City council efficiency
Regarding Scott Radley’s recent column about city council meetings, many of his suggestions would be ways to get council’s business done within the new eight-hour meeting cap rather than being inherently better ways to shorten meetings. He suggests shorter meetings from less talking might boost citizen engagement, but there shouldn’t be a rule about it. They’re not mutually exclusive. Yes, council can extend meetings beyond this limit on a case-by-case basis, but what this new bylaw does is set the default to a time that is more humane for councillors and staff as human beings and as workers and allows everyone involved to predict when they might be available for children or other care responsibilities more accurately.

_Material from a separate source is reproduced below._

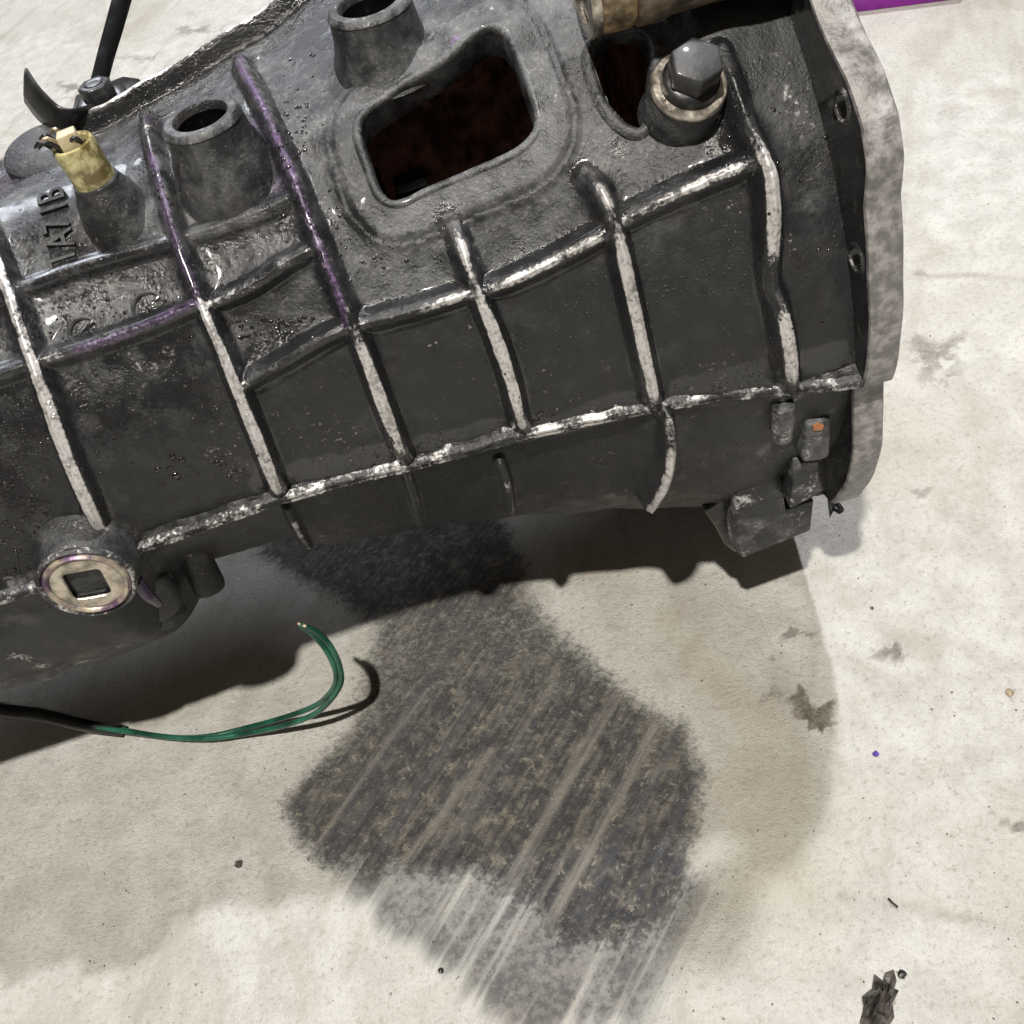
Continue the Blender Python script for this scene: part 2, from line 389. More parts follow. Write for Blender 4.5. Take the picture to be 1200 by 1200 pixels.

What troubles me more is the implication that our new council is wasteful and not hard-working. Some councillors asked for bigger office budgets to hire staff to engage with constituents, a rationale that was provided transparently. Council’s upcoming consideration of the largest tax increase in several years is the direct and predictable consequence of previous councils’ decisions to cut costs short-term without balanced fiscal planning for long-term infrastructure and service needs. To spend most of the article offering (presumably) better ways to shorten meetings, and then chastise council for voting for “shorter work hours” is an interesting sleight of hand; although not the same as total work hours, as the author himself points out, I thought shorter meetings were a good thing. Do I sense a wistfulness for a bygone era?